### Stated exercise
Below are entries. Reproduce exactly the lines between the line holding "Write a Blender" and the line holding "SC.camera = cam_o", inclusive, and only those.

Excerpt from a dataset
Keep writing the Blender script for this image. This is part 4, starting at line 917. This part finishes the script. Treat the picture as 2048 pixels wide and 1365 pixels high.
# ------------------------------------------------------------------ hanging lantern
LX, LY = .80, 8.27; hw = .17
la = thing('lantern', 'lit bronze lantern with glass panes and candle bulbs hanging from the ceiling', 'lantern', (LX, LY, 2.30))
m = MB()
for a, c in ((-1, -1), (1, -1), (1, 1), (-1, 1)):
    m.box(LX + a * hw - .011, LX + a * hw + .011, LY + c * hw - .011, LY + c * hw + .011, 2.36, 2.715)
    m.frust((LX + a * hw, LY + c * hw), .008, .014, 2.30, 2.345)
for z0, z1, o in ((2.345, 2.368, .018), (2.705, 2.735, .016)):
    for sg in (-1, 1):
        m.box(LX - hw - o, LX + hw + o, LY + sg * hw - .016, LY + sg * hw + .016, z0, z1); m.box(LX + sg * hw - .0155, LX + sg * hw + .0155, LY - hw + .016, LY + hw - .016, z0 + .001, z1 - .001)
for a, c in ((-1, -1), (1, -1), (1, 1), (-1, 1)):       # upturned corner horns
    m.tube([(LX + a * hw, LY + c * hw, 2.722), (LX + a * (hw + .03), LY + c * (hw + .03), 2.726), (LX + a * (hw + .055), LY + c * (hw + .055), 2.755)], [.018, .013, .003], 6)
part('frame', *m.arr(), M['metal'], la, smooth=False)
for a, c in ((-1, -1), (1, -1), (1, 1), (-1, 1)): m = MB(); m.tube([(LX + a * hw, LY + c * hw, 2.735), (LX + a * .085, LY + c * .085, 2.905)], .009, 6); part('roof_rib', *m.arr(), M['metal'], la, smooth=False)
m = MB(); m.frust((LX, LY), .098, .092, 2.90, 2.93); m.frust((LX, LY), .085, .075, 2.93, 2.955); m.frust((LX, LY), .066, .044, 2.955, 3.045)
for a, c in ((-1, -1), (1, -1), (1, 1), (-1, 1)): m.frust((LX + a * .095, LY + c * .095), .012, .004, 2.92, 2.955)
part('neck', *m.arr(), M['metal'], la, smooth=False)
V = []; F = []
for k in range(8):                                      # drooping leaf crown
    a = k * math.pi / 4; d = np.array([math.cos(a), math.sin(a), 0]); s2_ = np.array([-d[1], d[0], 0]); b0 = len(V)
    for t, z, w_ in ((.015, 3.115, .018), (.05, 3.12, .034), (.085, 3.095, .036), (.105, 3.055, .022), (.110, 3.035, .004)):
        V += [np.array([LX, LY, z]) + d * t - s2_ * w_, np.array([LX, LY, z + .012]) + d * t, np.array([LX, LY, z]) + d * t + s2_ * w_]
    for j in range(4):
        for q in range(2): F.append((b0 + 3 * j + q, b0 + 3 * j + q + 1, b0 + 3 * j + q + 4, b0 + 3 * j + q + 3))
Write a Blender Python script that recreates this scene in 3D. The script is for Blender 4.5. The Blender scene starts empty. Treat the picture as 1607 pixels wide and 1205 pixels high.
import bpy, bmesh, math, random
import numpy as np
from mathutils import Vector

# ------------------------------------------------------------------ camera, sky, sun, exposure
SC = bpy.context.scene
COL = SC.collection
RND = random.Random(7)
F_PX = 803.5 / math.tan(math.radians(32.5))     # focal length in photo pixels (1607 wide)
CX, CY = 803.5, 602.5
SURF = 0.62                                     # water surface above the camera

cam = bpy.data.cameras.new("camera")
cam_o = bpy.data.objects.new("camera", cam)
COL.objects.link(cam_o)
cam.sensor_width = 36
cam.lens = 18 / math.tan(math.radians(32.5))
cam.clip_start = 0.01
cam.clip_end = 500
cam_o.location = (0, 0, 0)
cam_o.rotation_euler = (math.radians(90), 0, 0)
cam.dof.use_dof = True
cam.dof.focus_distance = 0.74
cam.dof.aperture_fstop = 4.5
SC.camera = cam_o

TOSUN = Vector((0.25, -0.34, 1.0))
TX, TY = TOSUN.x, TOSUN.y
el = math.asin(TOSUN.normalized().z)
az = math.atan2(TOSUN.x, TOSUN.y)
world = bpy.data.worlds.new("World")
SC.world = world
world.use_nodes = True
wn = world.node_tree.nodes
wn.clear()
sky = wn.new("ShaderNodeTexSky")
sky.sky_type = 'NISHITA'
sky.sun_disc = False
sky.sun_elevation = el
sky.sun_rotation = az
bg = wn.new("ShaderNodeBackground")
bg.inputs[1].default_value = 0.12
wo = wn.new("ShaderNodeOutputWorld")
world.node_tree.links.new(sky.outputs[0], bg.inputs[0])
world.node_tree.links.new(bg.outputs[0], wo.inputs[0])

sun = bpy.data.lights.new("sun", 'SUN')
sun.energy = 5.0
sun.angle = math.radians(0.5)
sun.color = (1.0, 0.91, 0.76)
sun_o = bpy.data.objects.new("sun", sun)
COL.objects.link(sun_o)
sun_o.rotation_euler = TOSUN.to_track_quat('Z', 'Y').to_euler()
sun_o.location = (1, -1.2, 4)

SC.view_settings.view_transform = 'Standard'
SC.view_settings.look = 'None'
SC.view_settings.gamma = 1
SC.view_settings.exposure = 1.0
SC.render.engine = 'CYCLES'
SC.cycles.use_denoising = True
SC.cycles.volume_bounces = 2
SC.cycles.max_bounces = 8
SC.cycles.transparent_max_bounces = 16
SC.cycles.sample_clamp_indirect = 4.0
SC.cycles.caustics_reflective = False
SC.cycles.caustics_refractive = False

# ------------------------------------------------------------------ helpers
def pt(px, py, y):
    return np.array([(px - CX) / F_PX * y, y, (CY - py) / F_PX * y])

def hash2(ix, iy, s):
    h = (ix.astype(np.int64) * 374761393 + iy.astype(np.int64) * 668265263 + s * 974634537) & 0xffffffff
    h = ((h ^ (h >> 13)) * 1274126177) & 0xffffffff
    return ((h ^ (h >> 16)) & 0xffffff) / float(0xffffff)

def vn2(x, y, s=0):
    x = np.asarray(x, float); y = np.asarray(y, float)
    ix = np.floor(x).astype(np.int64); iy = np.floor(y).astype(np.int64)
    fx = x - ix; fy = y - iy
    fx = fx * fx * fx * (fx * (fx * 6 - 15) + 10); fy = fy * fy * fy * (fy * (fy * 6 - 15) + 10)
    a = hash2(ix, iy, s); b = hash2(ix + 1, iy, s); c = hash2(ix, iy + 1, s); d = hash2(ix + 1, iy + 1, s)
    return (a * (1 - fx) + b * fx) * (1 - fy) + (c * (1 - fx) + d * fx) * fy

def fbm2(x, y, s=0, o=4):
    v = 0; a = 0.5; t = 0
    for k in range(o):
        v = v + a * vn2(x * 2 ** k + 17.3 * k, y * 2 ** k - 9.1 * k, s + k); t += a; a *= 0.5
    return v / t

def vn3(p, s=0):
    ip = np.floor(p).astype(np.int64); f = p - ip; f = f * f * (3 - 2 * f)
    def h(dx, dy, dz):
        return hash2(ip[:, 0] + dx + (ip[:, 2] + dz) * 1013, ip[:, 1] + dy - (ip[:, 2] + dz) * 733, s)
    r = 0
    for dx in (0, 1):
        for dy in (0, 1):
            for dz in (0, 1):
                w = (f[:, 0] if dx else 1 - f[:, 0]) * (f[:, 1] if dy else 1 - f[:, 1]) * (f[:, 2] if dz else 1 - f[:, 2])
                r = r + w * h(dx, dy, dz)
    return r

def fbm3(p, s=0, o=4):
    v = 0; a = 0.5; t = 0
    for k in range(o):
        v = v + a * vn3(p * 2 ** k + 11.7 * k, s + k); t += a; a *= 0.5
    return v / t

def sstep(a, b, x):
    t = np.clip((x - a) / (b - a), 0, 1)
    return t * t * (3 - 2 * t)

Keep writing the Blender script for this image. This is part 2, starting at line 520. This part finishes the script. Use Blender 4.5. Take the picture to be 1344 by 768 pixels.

### Exercise solution
Write a Blender Python script that recreates this scene in 3D. The script is for Blender 4.5. The Blender scene starts empty. Treat the picture as 1607 pixels wide and 1205 pixels high.
import bpy, bmesh, math, random
import numpy as np
from mathutils import Vector

# ------------------------------------------------------------------ camera, sky, sun, exposure
SC = bpy.context.scene
COL = SC.collection
RND = random.Random(7)
F_PX = 803.5 / math.tan(math.radians(32.5))     # focal length in photo pixels (1607 wide)
CX, CY = 803.5, 602.5
SURF = 0.62                                     # water surface above the camera

cam = bpy.data.cameras.new("camera")
cam_o = bpy.data.objects.new("camera", cam)
COL.objects.link(cam_o)
cam.sensor_width = 36
cam.lens = 18 / math.tan(math.radians(32.5))
cam.clip_start = 0.01
cam.clip_end = 500
cam_o.location = (0, 0, 0)
cam_o.rotation_euler = (math.radians(90), 0, 0)
cam.dof.use_dof = True
cam.dof.focus_distance = 0.74
cam.dof.aperture_fstop = 4.5
SC.camera = cam_o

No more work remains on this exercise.